Ethiopia, Egypt and Sudan Agree to Ink Deal on Nile Dam by 15 January 2020 – US Treasury
Bloomberg
President Donald Trump said he met with representatives of Egypt, Ethiopia and Sudan to mediate a dispute over a giant dam Ethiopia is building on a Nile tributary whose waters are vital to all three nations.
“The meeting went well and discussions will continue during the day!” Trump tweeted on Wednesday.
The US Department of Treasury said in a statement on Wednesday that ministers from Egypt, Ethiopia, and Sudan reached “a comprehensive, cooperative, adaptive, sustainable, and mutually beneficial agreement on the filling and operation” of the Grand Ethiopian Renaissance Dam (GERD).
According to the statement, “The foreign ministers noted their agreement to hold four technical governmental meetings at the level of water ministers. The ministers agreed that the World Bank and the United States would support and attend the meetings as observers. The ministers also agreed to work toward completion of an agreement by January 15, 2020, and would attend two meetings in Washington DC on December 9, 2019 and January 13, 2020, to assess and support progress”.

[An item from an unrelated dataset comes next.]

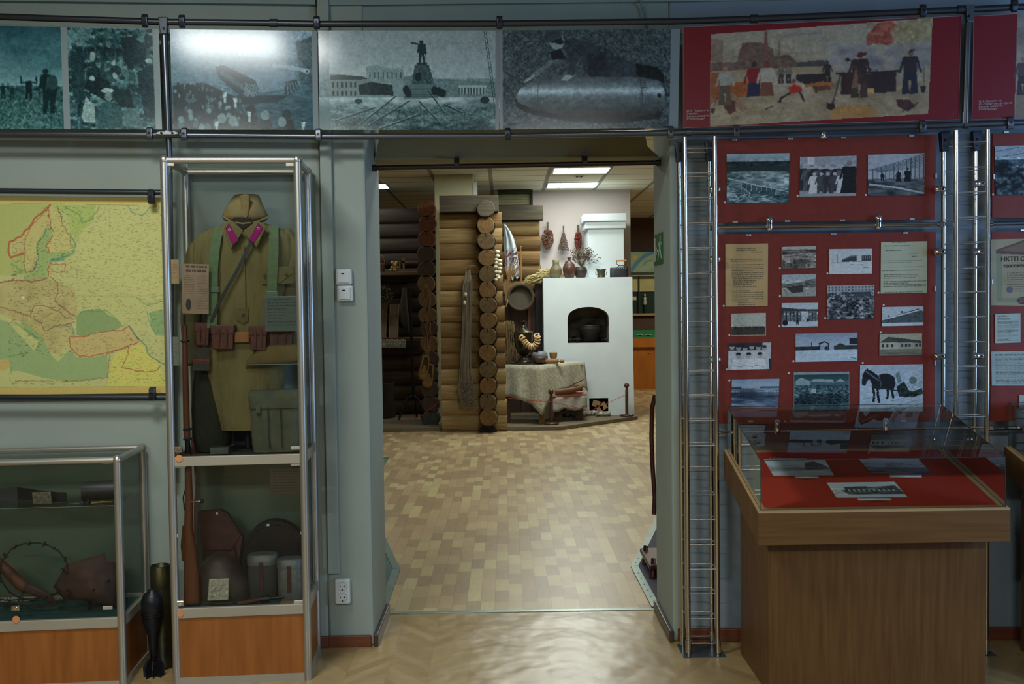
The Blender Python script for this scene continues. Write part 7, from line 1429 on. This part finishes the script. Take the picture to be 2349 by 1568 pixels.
for a in ([(1164, 634), (1170, 634), (1167, 642)], [(1172, 634), (1180, 634), (1176, 644)], [(1182, 634), (1191, 634), (1186, 640)]): MB().prism([pY(x, y, YT) for x, y in a], (0, .006, 0)).build('fringe_point', TW, t)
o = lath('distaff', 1195.5, 671, 563, 14.54, [(0, 0), (1.2, 0), (1.2, .06), (3, .08), (1.6, .12), (3, .17), (2, .2), (2.3, .26), (2.4, .5), (1.6, .95), (2.4, .97), (2.4, .99), (0, 1)], mat('turned_wood', (150, 108, 60), .5), 'tall turned wooden distaff rod beside the embroidered towel', 'distaff')
t = thing('dried_ears', 'bundle of dry grass ears in front of the white towel', 'dried grass', pY(1160, 700, YL-.045)); mb = MB(); r_ = random.Random(12)
for k in range(22):
    a = pY(1161+r_.uniform(-2, 2), 690, YL-.045); e = pY(1160+r_.uniform(-3, 32), 618-r_.uniform(0, 16), YL-.045); m_ = pY(1162+r_.uniform(-2, 6), 650, YL-.045); mb.tube([a, m_, e], .0025, n=4)
    for j in range(6): mb.ell(m_+(e-m_)*(.55+.09*j), (.006, .006, .014), 5)
mb.build('stalks', mat('dry_grass', (142, 108, 66), .9), t)['kind'] = 'stuff'
YN0 = mat('dull_plait', (150, 130, 108), .9); t = thing('straw_plait', 'pale braided plait hanging under the dry grass ears', 'braid', pY(1163, 706, YL-.03)); MB().tube([pY(x-2, y, YL-.02) for x, y in ((1161, 640), (1159, 660), (1162, 680), (1165, 690), (1163, 704))], [.008, .011, .010, .018, .007], n=8).build('plait', YN0, t)
GA = mat('garlic', (206, 196, 172), .6, amt=.08); t = thing('garlic_braid', 'braid of white garlic bulbs hanging beside the log end column', 'garlic braid', pY(1141, 643, YL-.1)); YG = YL-.12
MB().tube([pY(x, y, YG+.02) for x, y in ((1134, 563), (1137, 575), (1141, 600), (1142, 630), (1144, 645))], .008, n=6).build('stem_plait', STEM, t)
for x, y in ((1141, 577), (1141, 587), (1138, 595), (1146, 598), (1139, 603), (1147, 606), (1137.5, 612), (1146, 615), (1138, 623), (1145, 624), (1141, 632), (1143, 637), (1139, 641)):
    MB().ell(pY(x, y, YG-.02), (.030, .028, .025), 10).build('bulb', GA, t)
t = thing('yarn_hank', 'long grey hank of yarn hanging on the golden log wall', 'yarn', pY(1072, 945, YL-.04)); YN = mat('grey_yarn', (132, 120, 104), .95, c2=(100, 92, 80), sc=(60, 60, 6)); mb = MB(); r_ = random.Random(5); YH = YL-.05
for k in range(60):
    a = r_.uniform(-1, 1); pts = [pY(1074+a*3, 618, YH), pY(1073+a*9, 640, YH-.01), pY(1072+a*11, 660, YH-r_.uniform(0, .03)), pY(1070+a*10, 760, YH-r_.uniform(0, .03)), pY(1068+a*13, 850, YH-r_.uniform(0, .03)), pY(1069+a*17, 890, YH), pY(1072+a*15, 930, YH)]; mb.tube([p+V((r_.uniform(-.008, .008), 0, 0)) for p in pts], .0028, n=4)
for k in range(50):
    c_ = pY(1071+r_.uniform(-13, 14), 905+r_.uniform(-28, 26), YH-.02); mb.torus(c_, V((r_.uniform(-.4, .4), 1, r_.uniform(-.4, .4))), r_.uniform(.03, .06), .0022, 12, 4)
mb.tube([pY(1077, 640, YH-.03), pY(1079, 760, YH-.03), pY(1078, 850, YH-.03), pY(1083, 868, YH-.03), pY(1076, 900, YH-.03)], .004, n=5); mb.build('strands', YN, t)['kind'] = 'stuff'
MB().tube([pY(1073, 622, YH), pY(1074, 612, YH-.02), pY(1083, 609, YH-.02), pY(1095, 611, YH)], .009, n=8).build('peg', mat('peg_wood', (132, 92, 62), .7), t)
for x, y in ((1068, 675), (1066, 694)): MB().ell(pY(x, y, YH-.05), (.02, .01, .03), 8).build('shuttle_tag', GA, t)
# bast shoes
BAST = mat('bast', (146, 112, 66), .85, c2=(104, 78, 44), sc=(60, 60, 60), bump=.002, bsc=(70, 70, 70)); 
def lapot(cx, y0, y1, lean, label, Y):
    t = thing('bast_shoe', label, 'shoe', pY(cx, y1, Y), 'pair of bast shoes'); s = Y/FPX; H = y1-y0; u = V((1, 0, lean)).normalized()
    MB().loft([(pY(cx+lean*20*(f-.5)*2, y0+H*f, Y+.03), w*s, d_) for f, w, d_ in ((0, 5, .02), (.05, 8, .035), (.3, 9.5, .04), (.6, 11.5, .045), (.85, 12.5, .05), (.97, 9, .04), (1, 4, .02))], u, YY, 18, 2.2).build('sole', BAST, t)
    rim = [pY(cx+lean*20*(f-.5)*2+w, y0+H*f, Y-.015) for f, w in ((.03, 0), (.08, 5.5), (.3, 7.5), (.55, 9), (.68, 6), (.7, 0), (.68, -6), (.55, -9), (.3, -7.5), (.08, -5.5), (.03, 0))]; MB().tube(rim, .01, n=6).build('rim', BAST, t)
    MB().prism([p+YY*.004 for p in rim[:-1]], (0, .004, 0)).build('opening', mat('bast_dark', (64, 48, 30), .9), t)
lapot(974, 815, 871, -.2, 'straw-coloured woven bast shoe hanging on the log ends, left and higher', 13.13); lapot(983, 834, 889, -.25, 'straw-coloured woven bast shoe hanging on the log ends, right and lower', 13.15)
t = thing('bast_laces', 'loose string loops above the two bast shoes', 'string', pY(980, 820, 13.0)); mb = MB(); r_ = random.Random(2)
for k in range(6): mb.tube([pY(978+r_.uniform(-2, 2), 650, 13.195)]+[pY(978+(y-650)*.03+r_.uniform(-9, 9), y, 13.17) for y in range(672, 815, 24)]+[pY(975+k*1.5, 822, 13.13)], .0032, n=4)
mb.build('string', mat('string_tan', (150, 112, 74), .9), t)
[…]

Since 2012, Ethiopia has been building what will become Africa’s largest hydroelectric power plant. Experts believe that when GERD is launched, it will inevitably lead to water shortages in downstream Sudan and Egypt. The three states have held over a dozen talks since the start of the construction, but disagreements persist.
Controversy spiked earlier this year after media misquoted Ethiopian Prime Minister Abiy Ahmed as declaring his country’s readiness to wage war, if needed, to defend its right for the GERD construction.
Tensions have flared recently over the dam on the Blue Nile that’s set to be Africa’s largest hydropower project when completed. Egypt and Ethiopia are struggling to reach an agreement on how to fill the reservoir — a process crucial to ensuring a reliable flow to Egypt, which depends on the Nile for almost all its fresh water. Egypt is urging parties to respect a 1959 pact on water allowances, which Ethiopia rejects as belonging to the colonial era.
Ethiopia has suggested that filling the dam takes between four and seven years, while Egypt has suggested a longer time-frame, according to Gideon Asfaw, an adviser to Ethiopia’s Water Ministry.
The foreign ministers of Egypt, Eithiopia and Sudan also spoke with Treasury Secretary Steve Mnuchin and World Bank President David Malpass, according to a Treasury Department statement. “The ministers agreed to work toward completion of an agreement” by Jan. 15, the statement said.
The meeting, convened by Mnuchin, came after Egyptian officials said negotiations with Ethiopia over how to fill the Grand Ethiopian Renaissance Dam had reached a deadlock. Ethiopia disputes that description, and says a series of technical talks between the three African nations are going ahead.

Egyptian President Abdel-Fattah El-Sisi has thanked Trump for his efforts in resolving the dispute. Ethiopia’s Foreign Ministry spokesman, Nebiat Getachew, said his country would “present our stand, that there is a solution in technical discussion” and the meeting doesn’t represent mediation.
Construction on the dam is behind schedule and likely significantly over its original 3.4 billion-euro ($3.77 billion) budget. When the government ran short on funding, ordinary Ethiopians were tapped for donations and civil servants donated parts of their salaries.